*Stated goal*.
The complete listing should be restated exactly.

*Supplied information*.

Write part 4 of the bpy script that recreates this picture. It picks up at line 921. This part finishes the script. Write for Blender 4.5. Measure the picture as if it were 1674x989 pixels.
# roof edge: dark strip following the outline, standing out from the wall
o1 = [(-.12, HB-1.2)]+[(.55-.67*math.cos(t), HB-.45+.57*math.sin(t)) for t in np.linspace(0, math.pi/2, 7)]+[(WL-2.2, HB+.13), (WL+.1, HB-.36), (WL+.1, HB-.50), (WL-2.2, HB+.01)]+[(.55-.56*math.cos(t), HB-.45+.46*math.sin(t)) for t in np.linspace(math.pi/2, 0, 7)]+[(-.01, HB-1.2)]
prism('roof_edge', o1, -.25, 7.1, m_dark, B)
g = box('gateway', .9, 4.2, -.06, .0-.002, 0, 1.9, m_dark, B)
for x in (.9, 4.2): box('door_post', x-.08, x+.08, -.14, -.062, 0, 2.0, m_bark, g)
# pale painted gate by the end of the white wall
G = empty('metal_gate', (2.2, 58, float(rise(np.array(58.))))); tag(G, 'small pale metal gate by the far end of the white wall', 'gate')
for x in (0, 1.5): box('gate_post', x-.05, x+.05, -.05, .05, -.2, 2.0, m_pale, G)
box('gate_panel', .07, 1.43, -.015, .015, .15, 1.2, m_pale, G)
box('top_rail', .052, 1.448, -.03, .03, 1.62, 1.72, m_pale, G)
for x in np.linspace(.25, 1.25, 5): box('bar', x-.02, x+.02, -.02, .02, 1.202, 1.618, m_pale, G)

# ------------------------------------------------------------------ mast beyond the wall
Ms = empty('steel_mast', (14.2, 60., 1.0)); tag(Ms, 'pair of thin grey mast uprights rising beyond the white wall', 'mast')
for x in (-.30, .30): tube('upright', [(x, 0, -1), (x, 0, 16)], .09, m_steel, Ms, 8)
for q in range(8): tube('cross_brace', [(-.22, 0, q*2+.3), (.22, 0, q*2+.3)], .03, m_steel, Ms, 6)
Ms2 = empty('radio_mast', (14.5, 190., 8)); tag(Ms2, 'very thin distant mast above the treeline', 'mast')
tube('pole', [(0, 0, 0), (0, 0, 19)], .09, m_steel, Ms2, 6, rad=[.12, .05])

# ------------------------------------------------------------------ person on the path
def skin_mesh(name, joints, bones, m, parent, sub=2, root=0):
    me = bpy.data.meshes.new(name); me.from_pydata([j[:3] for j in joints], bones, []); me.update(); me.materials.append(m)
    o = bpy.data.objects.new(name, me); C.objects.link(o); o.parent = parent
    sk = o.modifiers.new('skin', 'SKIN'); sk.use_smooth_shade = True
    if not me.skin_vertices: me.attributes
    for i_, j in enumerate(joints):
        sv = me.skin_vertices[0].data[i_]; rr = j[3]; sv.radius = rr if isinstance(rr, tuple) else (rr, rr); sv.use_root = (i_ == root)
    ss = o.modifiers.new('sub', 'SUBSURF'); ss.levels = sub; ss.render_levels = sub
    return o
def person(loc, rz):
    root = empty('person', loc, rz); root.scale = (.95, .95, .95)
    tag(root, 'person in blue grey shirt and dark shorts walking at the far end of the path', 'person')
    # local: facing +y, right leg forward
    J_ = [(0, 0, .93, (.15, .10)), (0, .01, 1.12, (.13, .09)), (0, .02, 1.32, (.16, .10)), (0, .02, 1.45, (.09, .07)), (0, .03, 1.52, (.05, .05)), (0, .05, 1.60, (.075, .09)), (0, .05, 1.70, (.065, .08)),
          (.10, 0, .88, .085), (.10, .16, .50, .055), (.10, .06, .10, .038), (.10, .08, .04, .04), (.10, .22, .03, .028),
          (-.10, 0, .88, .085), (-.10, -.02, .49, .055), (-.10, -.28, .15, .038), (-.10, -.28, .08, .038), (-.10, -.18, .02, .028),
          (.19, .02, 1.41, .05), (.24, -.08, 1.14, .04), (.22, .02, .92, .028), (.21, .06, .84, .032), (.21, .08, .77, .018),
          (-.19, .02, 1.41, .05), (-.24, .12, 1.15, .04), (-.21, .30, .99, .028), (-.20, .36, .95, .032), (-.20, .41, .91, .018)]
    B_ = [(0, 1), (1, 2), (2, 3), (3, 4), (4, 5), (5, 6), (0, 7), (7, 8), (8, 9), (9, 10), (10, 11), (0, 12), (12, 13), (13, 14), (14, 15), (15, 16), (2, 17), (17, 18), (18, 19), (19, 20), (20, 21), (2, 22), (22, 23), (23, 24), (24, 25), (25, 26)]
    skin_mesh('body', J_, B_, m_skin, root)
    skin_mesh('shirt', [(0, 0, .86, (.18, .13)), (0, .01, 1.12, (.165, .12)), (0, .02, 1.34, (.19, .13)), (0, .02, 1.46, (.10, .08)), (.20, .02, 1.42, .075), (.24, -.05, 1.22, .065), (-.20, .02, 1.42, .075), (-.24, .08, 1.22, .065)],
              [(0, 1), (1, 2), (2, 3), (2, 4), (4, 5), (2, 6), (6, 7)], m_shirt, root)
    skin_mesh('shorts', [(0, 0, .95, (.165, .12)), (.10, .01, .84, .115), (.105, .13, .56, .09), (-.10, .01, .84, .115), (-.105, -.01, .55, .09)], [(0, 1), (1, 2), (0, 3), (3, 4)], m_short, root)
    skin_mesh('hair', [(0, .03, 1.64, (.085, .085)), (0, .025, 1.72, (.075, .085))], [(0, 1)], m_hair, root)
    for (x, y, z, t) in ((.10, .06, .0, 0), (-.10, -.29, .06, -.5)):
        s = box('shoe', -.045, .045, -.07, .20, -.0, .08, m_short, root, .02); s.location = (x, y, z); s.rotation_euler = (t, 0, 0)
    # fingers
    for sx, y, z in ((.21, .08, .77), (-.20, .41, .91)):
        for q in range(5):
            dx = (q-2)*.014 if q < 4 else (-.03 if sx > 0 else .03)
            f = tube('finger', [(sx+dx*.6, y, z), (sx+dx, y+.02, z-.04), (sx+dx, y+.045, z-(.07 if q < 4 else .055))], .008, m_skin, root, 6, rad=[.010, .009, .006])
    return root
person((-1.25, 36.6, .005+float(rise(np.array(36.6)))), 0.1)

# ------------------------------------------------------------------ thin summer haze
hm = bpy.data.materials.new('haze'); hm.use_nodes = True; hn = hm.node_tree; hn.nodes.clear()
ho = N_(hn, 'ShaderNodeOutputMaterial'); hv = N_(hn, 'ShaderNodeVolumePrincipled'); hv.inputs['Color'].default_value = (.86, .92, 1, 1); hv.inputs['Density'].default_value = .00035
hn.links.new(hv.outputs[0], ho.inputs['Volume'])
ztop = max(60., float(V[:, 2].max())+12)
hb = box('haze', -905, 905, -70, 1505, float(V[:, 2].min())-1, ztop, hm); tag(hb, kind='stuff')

*Correct output*.
Write part 4 of the bpy script that recreates this picture. It picks up at line 921. This part finishes the script. Write for Blender 4.5. Measure the picture as if it were 1674x989 pixels.
# roof edge: dark strip following the outline, standing out from the wall
o1 = [(-.12, HB-1.2)]+[(.55-.67*math.cos(t), HB-.45+.57*math.sin(t)) for t in np.linspace(0, math.pi/2, 7)]+[(WL-2.2, HB+.13), (WL+.1, HB-.36), (WL+.1, HB-.50), (WL-2.2, HB+.01)]+[(.55-.56*math.cos(t), HB-.45+.46*math.sin(t)) for t in np.linspace(math.pi/2, 0, 7)]+[(-.01, HB-1.2)]
prism('roof_edge', o1, -.25, 7.1, m_dark, B)
g = box('gateway', .9, 4.2, -.06, .0-.002, 0, 1.9, m_dark, B)
for x in (.9, 4.2): box('door_post', x-.08, x+.08, -.14, -.062, 0, 2.0, m_bark, g)
# pale painted gate by the end of the white wall
G = empty('metal_gate', (2.2, 58, float(rise(np.array(58.))))); tag(G, 'small pale metal gate by the far end of the white wall', 'gate')
for x in (0, 1.5): box('gate_post', x-.05, x+.05, -.05, .05, -.2, 2.0, m_pale, G)
box('gate_panel', .07, 1.43, -.015, .015, .15, 1.2, m_pale, G)
box('top_rail', .052, 1.448, -.03, .03, 1.62, 1.72, m_pale, G)
for x in np.linspace(.25, 1.25, 5): box('bar', x-.02, x+.02, -.02, .02, 1.202, 1.618, m_pale, G)

# ------------------------------------------------------------------ mast beyond the wall
Ms = empty('steel_mast', (14.2, 60., 1.0)); tag(Ms, 'pair of thin grey mast uprights rising beyond the white wall', 'mast')
for x in (-.30, .30): tube('upright', [(x, 0, -1), (x, 0, 16)], .09, m_steel, Ms, 8)
for q in range(8): tube('cross_brace', [(-.22, 0, q*2+.3), (.22, 0, q*2+.3)], .03, m_steel, Ms, 6)
Ms2 = empty('radio_mast', (14.5, 190., 8)); tag(Ms2, 'very thin distant mast above the treeline', 'mast')
tube('pole', [(0, 0, 0), (0, 0, 19)], .09, m_steel, Ms2, 6, rad=[.12, .05])

# ------------------------------------------------------------------ person on the path
def skin_mesh(name, joints, bones, m, parent, sub=2, root=0):
    me = bpy.data.meshes.new(name); me.from_pydata([j[:3] for j in joints], bones, []); me.update(); me.materials.append(m)
    o = bpy.data.objects.new(name, me); C.objects.link(o); o.parent = parent
    sk = o.modifiers.new('skin', 'SKIN'); sk.use_smooth_shade = True
    if not me.skin_vertices: me.attributes
    for i_, j in enumerate(joints):
        sv = me.skin_vertices[0].data[i_]; rr = j[3]; sv.radius = rr if isinstance(rr, tuple) else (rr, rr); sv.use_root = (i_ == root)
    ss = o.modifiers.new('sub', 'SUBSURF'); ss.levels = sub; ss.render_levels = sub
    return o
def person(loc, rz):
    root = empty('person', loc, rz); root.scale = (.95, .95, .95)
    tag(root, 'person in blue grey shirt and dark shorts walking at the far end of the path', 'person')
    # local: facing +y, right leg forward
    J_ = [(0, 0, .93, (.15, .10)), (0, .01, 1.12, (.13, .09)), (0, .02, 1.32, (.16, .10)), (0, .02, 1.45, (.09, .07)), (0, .03, 1.52, (.05, .05)), (0, .05, 1.60, (.075, .09)), (0, .05, 1.70, (.065, .08)),
          (.10, 0, .88, .085), (.10, .16, .50, .055), (.10, .06, .10, .038), (.10, .08, .04, .04), (.10, .22, .03, .028),
          (-.10, 0, .88, .085), (-.10, -.02, .49, .055), (-.10, -.28, .15, .038), (-.10, -.28, .08, .038), (-.10, -.18, .02, .028),
          (.19, .02, 1.41, .05), (.24, -.08, 1.14, .04), (.22, .02, .92, .028), (.21, .06, .84, .032), (.21, .08, .77, .018),
          (-.19, .02, 1.41, .05), (-.24, .12, 1.15, .04), (-.21, .30, .99, .028), (-.20, .36, .95, .032), (-.20, .41, .91, .018)]
    B_ = [(0, 1), (1, 2), (2, 3), (3, 4), (4, 5), (5, 6), (0, 7), (7, 8), (8, 9), (9, 10), (10, 11), (0, 12), (12, 13), (13, 14), (14, 15), (15, 16), (2, 17), (17, 18), (18, 19), (19, 20), (20, 21), (2, 22), (22, 23), (23, 24), (24, 25), (25, 26)]
    skin_mesh('body', J_, B_, m_skin, root)
    skin_mesh('shirt', [(0, 0, .86, (.18, .13)), (0, .01, 1.12, (.165, .12)), (0, .02, 1.34, (.19, .13)), (0, .02, 1.46, (.10, .08)), (.20, .02, 1.42, .075), (.24, -.05, 1.22, .065), (-.20, .02, 1.42, .075), (-.24, .08, 1.22, .065)],
              [(0, 1), (1, 2), (2, 3), (2, 4), (4, 5), (2, 6), (6, 7)], m_shirt, root)
    skin_mesh('shorts', [(0, 0, .95, (.165, .12)), (.10, .01, .84, .115), (.105, .13, .56, .09), (-.10, .01, .84, .115), (-.105, -.01, .55, .09)], [(0, 1), (1, 2), (0, 3), (3, 4)], m_short, root)
    skin_mesh('hair', [(0, .03, 1.64, (.085, .085)), (0, .025, 1.72, (.075, .085))], [(0, 1)], m_hair, root)
    for (x, y, z, t) in ((.10, .06, .0, 0), (-.10, -.29, .06, -.5)):
        s = box('shoe', -.045, .045, -.07, .20, -.0, .08, m_short, root, .02); s.location = (x, y, z); s.rotation_euler = (t, 0, 0)
    # fingers
    for sx, y, z in ((.21, .08, .77), (-.20, .41, .91)):
        for q in range(5):
            dx = (q-2)*.014 if q < 4 else (-.03 if sx > 0 else .03)
            f = tube('finger', [(sx+dx*.6, y, z), (sx+dx, y+.02, z-.04), (sx+dx, y+.045, z-(.07 if q < 4 else .055))], .008, m_skin, root, 6, rad=[.010, .009, .006])
    return root
person((-1.25, 36.6, .005+float(rise(np.array(36.6)))), 0.1)

# ------------------------------------------------------------------ thin summer haze
hm = bpy.data.materials.new('haze'); hm.use_nodes = True; hn = hm.node_tree; hn.nodes.clear()
ho = N_(hn, 'ShaderNodeOutputMaterial'); hv = N_(hn, 'ShaderNodeVolumePrincipled'); hv.inputs['Color'].default_value = (.86, .92, 1, 1); hv.inputs['Density'].default_value = .00035
hn.links.new(hv.outputs[0], ho.inputs['Volume'])
ztop = max(60., float(V[:, 2].max())+12)
hb = box('haze', -905, 905, -70, 1505, float(V[:, 2].min())-1, ztop, hm); tag(hb, kind='stuff')